Kiai Salim merupakan orang yang pertama kali membuka
jaringan luar negeri, bekerjasama dengan universitas luar negeri. Diantaranya
salah satu niversitas tertua dan berpengaruh di dunia yaitu Al-Azhar Kairo
Mesir dan Universitas Ummul Qurra Saudi Arabia. Pada saat itu, pelajar
Indonesia yang ingin mengenyam pendidikan di luar negeri tidaklah mudah seperti
sekarang. Seperti KH. M. Najib Suyuthi yang merupakan adik kandung Kiai Salim
mengenyam di Unversitas Al-Azhar dan sekarang menjadi pengasuh pondok pesantren
Raudlatul Ulum, dan KH. Azami yang merupakan alumni pesantren Raudlatul Ulum
dan mengenyam pendidikan di Universitas Ummul Qurra.
Kiai salim tidak hanya mengirimkan alumni pesantrennya
semata, melainkan menerima alumni pesantren lain untuk bergabung dan
mengirimkan ke luar negeri.

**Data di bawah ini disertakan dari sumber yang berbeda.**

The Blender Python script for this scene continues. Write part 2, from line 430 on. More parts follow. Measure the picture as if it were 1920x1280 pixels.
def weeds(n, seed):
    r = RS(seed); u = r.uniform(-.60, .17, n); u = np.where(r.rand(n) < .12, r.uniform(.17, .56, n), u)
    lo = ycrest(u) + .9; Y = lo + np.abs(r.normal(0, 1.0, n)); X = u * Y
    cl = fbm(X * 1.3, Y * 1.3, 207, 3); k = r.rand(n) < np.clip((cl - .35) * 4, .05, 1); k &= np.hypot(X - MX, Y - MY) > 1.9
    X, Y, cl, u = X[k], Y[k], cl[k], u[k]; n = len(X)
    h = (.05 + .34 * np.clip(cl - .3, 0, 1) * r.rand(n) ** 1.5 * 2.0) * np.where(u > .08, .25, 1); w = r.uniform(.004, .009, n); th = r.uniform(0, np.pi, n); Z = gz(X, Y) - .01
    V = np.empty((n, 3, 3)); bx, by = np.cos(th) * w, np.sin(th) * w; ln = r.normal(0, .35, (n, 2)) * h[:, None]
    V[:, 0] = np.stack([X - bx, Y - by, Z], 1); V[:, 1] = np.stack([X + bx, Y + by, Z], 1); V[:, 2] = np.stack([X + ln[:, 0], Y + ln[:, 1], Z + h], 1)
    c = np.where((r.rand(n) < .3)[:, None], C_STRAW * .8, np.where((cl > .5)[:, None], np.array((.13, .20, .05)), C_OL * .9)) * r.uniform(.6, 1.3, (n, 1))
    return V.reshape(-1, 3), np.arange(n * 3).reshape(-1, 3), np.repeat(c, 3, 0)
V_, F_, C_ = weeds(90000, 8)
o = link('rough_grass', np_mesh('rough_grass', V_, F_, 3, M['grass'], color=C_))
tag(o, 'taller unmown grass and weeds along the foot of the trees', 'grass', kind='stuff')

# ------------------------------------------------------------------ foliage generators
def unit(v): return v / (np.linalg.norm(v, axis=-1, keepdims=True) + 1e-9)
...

Hal inilah
merupakan dedikasinya terhadap para alumni Pesantren Raudlatul ulum yang ingin
melanjutkan pendidikan ke jenjang yang lebih tinggi. Tanggung jawab akan
akademik merupakan usaha Kiai Salim dalam mengkader insan akademis yang berkredibilitas keilmuannya, berintegritas,
dan beraklak karimah. Sehingga mampu menyebarkan khazanah keilmuan Islam di
tengah-tengah masyarakat, membangun peradaban dengan paradigma befikir Islami
dan memberikan solusi atas problematika yang dihadapi.
Selain di dunia pesantren, Kiai Salim pun berkiprah di
kancah politik. Semangat berorganisasi
yang semata-mata demi kemaslahatan umat merupakan modal awal Kiai Salim untuk
memajukan peradaban masyarakat dan pesantren, seperti halnya Kiai Salim pernah
menduduki jabatan sebagai kepala desa. Dalam memajukan peradaban dan koneksi pesantren,
Kiai Salim bergabung dengan organisasi Nahdlatul Ulama, yaitu Robithah Ma’ahid
Islamiyyah (RMI), sebuah lembaga Nahdlatul Ulama dengan basis utama pondok
pesantren yang mencapai kurang lebih 23.000 di seluruh Indonesia, beserta
sahabat karibnya KH. Lutfi Hakim dan KH. Hanif (keduanya merupakan ulama besar
dari Mranggen, Demak). Di jenjang lebih tinggi Kiai Salim pernah menduduki dan
bergabung dalam partai Golkar, sebagai membangun networking atau
memperluas pertemanan dan membangun koneksi jaringan serta menjembatani antara
masyarakat dan pejabat.
Keaktifan Kiai Salim dalam mencetak kader-kader dan
berbagai organisasi memberi suri tauladan, bahwa menjadi santri harus
komprehensif, aktualitatif, progresif, dan otoritatif dalam khazanah Islam. Karena
teori-teori yang telah dipelajari dalam pesantren sudah kuat dan kokoh.
Pentingnya sebuah organisasi untuk memperjuangkan kebenaran, kemaslahatan umat,
dan pergerakan dakwahnya terorganisir. Sebagaiman Sayyidina Ali berkata bahwa
kebenaran yang tidak terorganisir akan dikalahkan oleh kebatilan yang
terorganisir.
Di usia 55 tahun, tepatnya hari rabu 18 september 2000,
setelah melakukan salat duha Kiai Salim pulang ke hadirat Allah. Di
tengah-tengah semangat pejuangan Kiai Salim melawan penyakit jantung dan
dirawat inap di rumah sakit selama satu bulan. Kiai Salim dimakamkan di desa
Guyangan Trangkil Pati, bersebalahan dengan makam ayahandanya. Alfatihah.